Now, onto serious stuff. The movie Can You Ever Forgive Me? caught my eye due to the many nominations the cast received across multiple academies and committees. Also, it was the only thing that I knew would be quiet at my local cinema, the Reel Picture Blackpool ( hashtag ad). I knew it wasn’t a comedy but with Melissa McCarthy leading and Richard E. Grant in a prominent supporting role I had a feeling there would be some comic moments.

McCarthy plays Lee Israel, a down on her luck author who has just lost her job for drunken behaviour, has a fraught relationship with her agent and is months behind on her rent.

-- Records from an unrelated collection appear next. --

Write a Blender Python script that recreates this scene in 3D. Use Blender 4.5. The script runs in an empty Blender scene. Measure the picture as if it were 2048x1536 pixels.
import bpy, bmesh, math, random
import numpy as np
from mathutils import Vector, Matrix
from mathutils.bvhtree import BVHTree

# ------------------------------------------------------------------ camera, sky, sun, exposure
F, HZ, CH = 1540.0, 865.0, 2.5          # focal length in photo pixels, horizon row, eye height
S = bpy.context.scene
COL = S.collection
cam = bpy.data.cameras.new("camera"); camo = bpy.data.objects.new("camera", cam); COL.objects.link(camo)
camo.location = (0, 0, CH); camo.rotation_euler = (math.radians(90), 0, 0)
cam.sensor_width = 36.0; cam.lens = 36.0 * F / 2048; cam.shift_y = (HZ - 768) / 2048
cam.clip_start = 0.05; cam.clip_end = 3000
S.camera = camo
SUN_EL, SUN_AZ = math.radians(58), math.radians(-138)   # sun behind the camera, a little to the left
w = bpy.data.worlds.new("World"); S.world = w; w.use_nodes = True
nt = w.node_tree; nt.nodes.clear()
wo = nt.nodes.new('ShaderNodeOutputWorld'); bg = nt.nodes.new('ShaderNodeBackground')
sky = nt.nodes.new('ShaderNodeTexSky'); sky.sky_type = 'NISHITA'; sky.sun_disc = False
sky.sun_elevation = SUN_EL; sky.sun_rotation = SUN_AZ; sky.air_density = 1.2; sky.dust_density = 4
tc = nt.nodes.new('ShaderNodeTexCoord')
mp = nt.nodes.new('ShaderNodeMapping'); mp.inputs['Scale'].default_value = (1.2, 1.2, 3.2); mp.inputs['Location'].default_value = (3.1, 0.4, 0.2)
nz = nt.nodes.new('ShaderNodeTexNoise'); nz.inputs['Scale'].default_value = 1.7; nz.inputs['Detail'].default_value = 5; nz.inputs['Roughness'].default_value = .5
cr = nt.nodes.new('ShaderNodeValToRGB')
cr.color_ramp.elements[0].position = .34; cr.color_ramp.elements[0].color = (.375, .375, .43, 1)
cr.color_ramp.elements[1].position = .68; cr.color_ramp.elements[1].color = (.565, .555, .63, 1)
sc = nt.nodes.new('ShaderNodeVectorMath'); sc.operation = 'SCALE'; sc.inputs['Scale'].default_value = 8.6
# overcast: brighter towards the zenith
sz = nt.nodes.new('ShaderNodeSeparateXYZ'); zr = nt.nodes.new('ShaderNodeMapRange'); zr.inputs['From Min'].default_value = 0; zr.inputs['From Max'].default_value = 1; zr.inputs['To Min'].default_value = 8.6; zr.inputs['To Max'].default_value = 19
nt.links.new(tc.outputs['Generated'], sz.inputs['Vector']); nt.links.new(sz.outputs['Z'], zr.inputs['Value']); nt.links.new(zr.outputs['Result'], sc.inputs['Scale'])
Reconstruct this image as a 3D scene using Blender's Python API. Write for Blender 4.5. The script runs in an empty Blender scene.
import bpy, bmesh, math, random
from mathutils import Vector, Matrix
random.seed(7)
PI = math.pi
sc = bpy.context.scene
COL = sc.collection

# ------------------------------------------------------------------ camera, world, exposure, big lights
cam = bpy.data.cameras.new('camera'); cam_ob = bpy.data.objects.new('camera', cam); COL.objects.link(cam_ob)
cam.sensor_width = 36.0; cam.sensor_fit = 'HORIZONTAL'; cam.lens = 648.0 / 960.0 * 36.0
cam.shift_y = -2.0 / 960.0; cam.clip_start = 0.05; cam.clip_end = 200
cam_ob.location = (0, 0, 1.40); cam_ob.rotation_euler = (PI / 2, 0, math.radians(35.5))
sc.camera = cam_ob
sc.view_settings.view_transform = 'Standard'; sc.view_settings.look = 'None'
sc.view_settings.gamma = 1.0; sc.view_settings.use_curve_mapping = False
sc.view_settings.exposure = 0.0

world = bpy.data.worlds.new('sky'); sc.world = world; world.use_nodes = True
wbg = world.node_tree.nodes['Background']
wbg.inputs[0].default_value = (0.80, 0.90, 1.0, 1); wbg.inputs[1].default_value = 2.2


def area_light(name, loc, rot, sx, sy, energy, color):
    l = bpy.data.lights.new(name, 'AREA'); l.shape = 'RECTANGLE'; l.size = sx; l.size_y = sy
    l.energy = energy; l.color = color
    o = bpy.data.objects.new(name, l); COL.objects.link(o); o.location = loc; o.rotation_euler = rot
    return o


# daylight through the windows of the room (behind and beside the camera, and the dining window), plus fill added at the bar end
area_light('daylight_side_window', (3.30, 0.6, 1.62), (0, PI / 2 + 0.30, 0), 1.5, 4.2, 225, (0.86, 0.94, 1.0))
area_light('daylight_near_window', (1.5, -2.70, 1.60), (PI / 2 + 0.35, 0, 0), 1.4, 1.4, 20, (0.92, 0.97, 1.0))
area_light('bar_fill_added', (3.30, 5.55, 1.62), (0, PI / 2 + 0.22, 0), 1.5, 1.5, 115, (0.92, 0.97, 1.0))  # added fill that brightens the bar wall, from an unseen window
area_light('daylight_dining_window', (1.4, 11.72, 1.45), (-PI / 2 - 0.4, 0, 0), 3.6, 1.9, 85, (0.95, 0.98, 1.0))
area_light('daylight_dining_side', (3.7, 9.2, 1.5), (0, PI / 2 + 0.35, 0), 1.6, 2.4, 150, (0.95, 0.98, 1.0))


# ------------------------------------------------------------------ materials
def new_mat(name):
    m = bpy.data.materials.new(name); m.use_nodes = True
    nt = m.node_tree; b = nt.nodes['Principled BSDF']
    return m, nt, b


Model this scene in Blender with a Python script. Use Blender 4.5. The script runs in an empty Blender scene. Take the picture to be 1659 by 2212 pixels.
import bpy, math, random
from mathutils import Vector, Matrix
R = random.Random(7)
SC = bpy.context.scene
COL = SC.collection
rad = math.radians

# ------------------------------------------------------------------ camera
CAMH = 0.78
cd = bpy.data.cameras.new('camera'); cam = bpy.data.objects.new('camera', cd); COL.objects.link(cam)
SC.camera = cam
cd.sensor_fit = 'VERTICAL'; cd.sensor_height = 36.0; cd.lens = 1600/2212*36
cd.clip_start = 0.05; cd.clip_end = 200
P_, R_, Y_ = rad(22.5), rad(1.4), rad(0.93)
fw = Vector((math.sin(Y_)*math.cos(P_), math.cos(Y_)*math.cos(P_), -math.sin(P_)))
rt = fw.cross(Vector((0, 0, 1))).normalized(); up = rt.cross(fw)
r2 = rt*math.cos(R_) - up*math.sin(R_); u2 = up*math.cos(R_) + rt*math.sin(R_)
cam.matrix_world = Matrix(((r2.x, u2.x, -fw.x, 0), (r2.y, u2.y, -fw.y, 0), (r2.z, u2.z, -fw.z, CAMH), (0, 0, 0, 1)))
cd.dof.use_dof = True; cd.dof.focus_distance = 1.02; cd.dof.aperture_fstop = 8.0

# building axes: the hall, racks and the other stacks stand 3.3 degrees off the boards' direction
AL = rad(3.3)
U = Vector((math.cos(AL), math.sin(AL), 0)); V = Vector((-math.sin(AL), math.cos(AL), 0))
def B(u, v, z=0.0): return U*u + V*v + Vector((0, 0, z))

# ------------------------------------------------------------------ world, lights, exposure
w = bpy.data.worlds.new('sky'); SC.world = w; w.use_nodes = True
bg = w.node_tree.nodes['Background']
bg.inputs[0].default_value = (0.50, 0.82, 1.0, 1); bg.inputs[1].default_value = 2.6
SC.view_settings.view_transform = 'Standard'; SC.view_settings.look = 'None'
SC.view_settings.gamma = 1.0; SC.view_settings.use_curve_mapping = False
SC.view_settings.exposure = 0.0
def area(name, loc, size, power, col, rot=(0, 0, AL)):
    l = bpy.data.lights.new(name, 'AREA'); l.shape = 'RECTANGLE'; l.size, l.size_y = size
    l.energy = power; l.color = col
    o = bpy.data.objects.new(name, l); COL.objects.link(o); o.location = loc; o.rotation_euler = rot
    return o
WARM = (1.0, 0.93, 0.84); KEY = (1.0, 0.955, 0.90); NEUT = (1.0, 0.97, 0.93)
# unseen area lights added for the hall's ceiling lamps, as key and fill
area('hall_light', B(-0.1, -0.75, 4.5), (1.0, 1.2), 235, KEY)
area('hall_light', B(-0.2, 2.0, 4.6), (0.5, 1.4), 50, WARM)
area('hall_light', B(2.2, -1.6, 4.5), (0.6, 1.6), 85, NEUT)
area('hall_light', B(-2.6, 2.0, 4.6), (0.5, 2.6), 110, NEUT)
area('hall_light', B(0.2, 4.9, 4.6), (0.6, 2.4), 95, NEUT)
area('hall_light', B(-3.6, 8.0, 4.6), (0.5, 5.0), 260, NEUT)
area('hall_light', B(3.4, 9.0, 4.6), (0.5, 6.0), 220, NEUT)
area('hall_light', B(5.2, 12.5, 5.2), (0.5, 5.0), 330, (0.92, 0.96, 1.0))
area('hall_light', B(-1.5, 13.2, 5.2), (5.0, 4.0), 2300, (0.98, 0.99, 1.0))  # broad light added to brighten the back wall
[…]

Israel does not have any redeemable qualities that we can see and is told by her agent that she, “…is not famous enough to be an asshole.” She has a sick cat that she cannot afford to take care of and the biographies that she is writing to stay afloat are on the sale rack. After selling a letter of a famous author toa bookshop owner played by Dolly Wells, she quickly realises that she could make a hefty profit by forging letters of other well known figures. She has made a living writing books about other people so she knows she can impersonate them in her letters.
She meets Jack Hock, played by Grant, at a bar in Manhattan, remembering when she first met him and he went to the bathroom in a closet (hashtag Jonny Melia, hashtag ad). Hock is hilarious, flamboyant and the perfect positive tonic to Israel’s cynicism and misery. After letting him in on her secret cash cow and after duping half of Manhattan’s bookshops and collectible dealers into believing her ruse, she and Hock come under the suspicion of the FBI. Sabotaging her rathionship with Anna, the bookshop owner and Hock himself, Israel is finally caught and sentenced to house arrest, probation and monetary restitution.
The movie ends with Israel and Hock reuniting in the same grimy bar they met in. They bury the hatchet and he agrees to let her write a book about their escapades, ever his funny, charming self. This never happened in real life but it was a good end to a fine movie.

The movie itself is enjoyable if a bit slow. The topic of literary forgery does not sound all that interesting but the revelations that there are seedy characters in the literary world such as Israel herself, made it an easy watch. The fact that the FBI were involved in her subpoena was amazing to learn. The dynamic between McCarthy and Grant was brilliant and really saved the movie from being a bore. That said, it dragged towards the end and I did find myself looking at the clock on my phone. While I know that with a film such as this the devil is in the details but if the movie was about fifteen minutes shorter then it would’ve been a small bit more enjoyable.
I couldn’t think of anyone that I would recommend the movie to after watching, but it wasn’t a total waste of an hour and forty minutes. If I was to give it a rating out of a number that I will make up right now, I would give it a 3.5/5. Some funny moments but I’m not sure if this book warranted a movie. That said, the performances of McCarthy and Grant saved this production and both, especially McCarthy, deserve their nominations.